Dopo circa un km inizio il tratto in discesa che dovrebbe condurmi a valle. Cammino in un bosco di lecci con a tratti il sentiero poco visibile; alcuni pezzi sono in forte pendenza con un fondo sconnesso, maledetto dai miei piedi e ginocchia. Finalmente il tracciato si appiana e giungo in prossimità del castello di Gioia Sannitica. Il sole è alto, fa molto caldo ed il tasso di umidità è notevole. L’acqua sta finendo. Passo davanti ad una fonte da cui però non esce acqua. Continuo a camminare nella speranza di trovare qualcosa e nel frattempo mi impongo un razionamento dell’acqua: berrò un sorso ogni km tenendo in bocca l’acqua un minuto prima di deglutirla. Ogni tanto una piccola folata di vento fresco viene ad alleviare la sofferenza del caldo e della sete.

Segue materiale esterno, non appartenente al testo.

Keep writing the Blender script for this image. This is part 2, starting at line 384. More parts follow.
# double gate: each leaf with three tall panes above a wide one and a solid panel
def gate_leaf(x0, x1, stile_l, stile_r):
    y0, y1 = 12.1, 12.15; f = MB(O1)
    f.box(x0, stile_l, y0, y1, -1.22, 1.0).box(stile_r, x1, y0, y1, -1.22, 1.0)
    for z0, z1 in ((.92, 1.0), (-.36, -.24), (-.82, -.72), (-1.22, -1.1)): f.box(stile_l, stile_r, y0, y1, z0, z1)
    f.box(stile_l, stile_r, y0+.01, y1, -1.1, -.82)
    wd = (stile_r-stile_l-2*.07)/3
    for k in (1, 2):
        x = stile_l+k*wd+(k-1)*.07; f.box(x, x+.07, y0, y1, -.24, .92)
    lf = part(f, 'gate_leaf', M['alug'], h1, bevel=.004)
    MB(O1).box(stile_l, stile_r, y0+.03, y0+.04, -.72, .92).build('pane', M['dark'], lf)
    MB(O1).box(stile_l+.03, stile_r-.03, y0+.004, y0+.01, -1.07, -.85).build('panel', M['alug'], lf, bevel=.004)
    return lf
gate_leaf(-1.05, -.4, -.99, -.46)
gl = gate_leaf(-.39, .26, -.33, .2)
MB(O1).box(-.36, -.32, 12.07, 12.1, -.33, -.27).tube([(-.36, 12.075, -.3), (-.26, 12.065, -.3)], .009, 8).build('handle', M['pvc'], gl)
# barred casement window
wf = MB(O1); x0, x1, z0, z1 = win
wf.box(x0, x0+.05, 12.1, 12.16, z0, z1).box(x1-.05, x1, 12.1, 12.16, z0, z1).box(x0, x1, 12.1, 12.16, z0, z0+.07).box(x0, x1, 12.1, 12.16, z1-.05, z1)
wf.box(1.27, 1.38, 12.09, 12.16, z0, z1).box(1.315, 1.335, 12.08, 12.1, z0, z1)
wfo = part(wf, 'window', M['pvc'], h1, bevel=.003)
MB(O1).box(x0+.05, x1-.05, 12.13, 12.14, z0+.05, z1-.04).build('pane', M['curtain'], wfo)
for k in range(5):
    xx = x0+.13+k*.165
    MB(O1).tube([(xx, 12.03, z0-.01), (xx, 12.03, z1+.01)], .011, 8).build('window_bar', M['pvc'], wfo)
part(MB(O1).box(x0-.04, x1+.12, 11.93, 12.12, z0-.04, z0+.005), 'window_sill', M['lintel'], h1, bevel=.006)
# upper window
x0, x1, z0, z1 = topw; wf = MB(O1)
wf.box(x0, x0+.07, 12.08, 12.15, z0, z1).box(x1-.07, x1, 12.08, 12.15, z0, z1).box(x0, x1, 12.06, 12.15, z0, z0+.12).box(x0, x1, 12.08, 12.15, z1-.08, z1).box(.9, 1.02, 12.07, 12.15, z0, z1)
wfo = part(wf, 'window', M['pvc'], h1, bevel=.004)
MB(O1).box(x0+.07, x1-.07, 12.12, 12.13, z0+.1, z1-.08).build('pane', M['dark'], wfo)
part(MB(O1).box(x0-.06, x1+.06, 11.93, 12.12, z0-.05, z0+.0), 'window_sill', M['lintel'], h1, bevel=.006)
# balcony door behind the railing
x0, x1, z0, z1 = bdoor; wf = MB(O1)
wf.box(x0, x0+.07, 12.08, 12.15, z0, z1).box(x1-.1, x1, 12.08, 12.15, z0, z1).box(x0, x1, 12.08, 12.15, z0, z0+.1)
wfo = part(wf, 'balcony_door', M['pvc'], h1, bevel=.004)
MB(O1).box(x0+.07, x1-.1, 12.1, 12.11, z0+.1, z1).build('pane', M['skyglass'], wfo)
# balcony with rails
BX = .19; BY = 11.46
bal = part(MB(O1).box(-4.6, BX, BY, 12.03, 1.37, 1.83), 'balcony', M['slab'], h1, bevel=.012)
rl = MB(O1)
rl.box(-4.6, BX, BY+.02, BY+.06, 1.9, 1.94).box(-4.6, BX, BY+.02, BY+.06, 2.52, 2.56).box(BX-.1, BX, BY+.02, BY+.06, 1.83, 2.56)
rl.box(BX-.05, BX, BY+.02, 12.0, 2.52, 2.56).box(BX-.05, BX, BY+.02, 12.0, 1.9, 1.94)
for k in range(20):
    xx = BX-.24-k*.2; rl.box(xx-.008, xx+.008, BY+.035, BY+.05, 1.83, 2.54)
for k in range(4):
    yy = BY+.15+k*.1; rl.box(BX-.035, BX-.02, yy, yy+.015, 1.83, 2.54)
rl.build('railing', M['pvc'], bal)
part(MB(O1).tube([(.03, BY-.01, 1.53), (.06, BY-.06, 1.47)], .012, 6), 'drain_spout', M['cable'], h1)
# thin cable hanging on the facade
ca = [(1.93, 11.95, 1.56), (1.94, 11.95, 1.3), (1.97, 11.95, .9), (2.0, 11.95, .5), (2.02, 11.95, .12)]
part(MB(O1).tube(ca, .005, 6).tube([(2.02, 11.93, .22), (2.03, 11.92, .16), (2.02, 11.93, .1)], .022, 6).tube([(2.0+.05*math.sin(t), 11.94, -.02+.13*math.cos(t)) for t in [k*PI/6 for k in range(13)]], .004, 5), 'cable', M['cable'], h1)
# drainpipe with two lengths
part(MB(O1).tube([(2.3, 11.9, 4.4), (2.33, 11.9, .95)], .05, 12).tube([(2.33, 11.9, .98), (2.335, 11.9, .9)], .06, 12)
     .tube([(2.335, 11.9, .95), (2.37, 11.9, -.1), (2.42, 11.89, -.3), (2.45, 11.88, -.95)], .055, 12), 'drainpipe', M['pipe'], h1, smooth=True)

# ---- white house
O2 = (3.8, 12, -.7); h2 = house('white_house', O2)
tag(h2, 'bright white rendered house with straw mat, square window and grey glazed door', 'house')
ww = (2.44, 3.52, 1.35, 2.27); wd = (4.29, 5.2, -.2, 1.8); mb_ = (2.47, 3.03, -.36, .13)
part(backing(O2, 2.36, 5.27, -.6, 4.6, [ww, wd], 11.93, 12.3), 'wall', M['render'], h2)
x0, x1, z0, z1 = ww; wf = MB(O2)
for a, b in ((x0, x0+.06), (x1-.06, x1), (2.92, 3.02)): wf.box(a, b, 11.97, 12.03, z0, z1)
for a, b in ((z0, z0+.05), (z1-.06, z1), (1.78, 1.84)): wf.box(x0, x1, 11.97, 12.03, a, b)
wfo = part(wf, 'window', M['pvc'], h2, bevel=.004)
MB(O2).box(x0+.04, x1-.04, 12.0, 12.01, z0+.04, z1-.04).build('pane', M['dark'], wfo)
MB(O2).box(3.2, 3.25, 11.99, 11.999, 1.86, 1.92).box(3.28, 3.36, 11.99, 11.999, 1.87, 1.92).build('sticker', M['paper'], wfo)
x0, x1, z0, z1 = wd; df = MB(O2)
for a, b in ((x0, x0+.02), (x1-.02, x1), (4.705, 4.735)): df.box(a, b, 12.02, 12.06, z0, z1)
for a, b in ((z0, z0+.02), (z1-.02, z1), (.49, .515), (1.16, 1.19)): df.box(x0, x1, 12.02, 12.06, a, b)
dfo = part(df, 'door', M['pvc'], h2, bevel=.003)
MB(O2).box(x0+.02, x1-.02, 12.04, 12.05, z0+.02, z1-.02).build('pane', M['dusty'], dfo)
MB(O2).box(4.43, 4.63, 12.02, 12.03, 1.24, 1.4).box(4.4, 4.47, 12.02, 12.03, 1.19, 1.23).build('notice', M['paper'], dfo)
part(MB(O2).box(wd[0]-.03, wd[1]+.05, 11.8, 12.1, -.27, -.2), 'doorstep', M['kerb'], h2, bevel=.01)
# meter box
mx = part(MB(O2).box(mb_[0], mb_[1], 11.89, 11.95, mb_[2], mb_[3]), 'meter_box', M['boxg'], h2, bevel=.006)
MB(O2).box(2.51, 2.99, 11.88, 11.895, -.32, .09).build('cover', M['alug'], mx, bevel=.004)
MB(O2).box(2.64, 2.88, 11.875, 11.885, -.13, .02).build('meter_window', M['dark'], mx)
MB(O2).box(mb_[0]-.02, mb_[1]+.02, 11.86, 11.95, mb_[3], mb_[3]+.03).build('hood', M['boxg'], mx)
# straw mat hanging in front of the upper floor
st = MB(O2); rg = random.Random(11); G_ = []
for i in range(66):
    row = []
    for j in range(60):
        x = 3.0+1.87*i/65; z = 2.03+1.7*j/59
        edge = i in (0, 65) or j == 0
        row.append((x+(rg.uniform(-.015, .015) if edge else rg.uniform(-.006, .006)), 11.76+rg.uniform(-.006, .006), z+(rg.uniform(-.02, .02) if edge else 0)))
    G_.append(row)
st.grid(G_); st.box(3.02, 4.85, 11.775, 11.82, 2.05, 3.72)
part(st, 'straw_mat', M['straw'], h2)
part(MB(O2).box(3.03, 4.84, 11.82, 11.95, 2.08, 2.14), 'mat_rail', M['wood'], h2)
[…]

Sono ormai quasi a valle, cammino su strade asfaltate. Ho talmente sete che neanche i fichi degli alberi che incontro mi attirano. Il mio corpo ha bisogno di acqua.
Finalmente arrivo al convento di San Pasquale. Sicuramente troverò una fontana. Così è. Mi ubriaco di acqua. Non so quanta ne avrò bevuta. A pancia piena, la mia mente riprende a funzionare. Rifletto. Penso che abbiamo bisogno di ritrovarci in situazioni estreme per apprezzare le cose più semplici: una bevuta d’acqua, una folata di vento fresco, un incontro inaspettato. Per il nostro consumismo compulsivo sembra che il desiderio di bere possa essere soddisfatto solo dal prosecchino; che al caldo possiamo sopravvivere solo col condizionatore sparato al massimo. La sazietà prodotta dall’eccessivo consumo non cerca l’altro per ascoltarlo ma per subissarlo del proprio ego. Ben venga, allora, la difficoltà di un cammino se ha la capacità di darci una bella “botta” e farci tornare sulla retta via, facendoci apprezzare quelle cose semplici di cui solo abbiamo bisogno.
Dal convento una bella e lunga scalinata mi porta alla meta della tappa di oggi, Faicchio.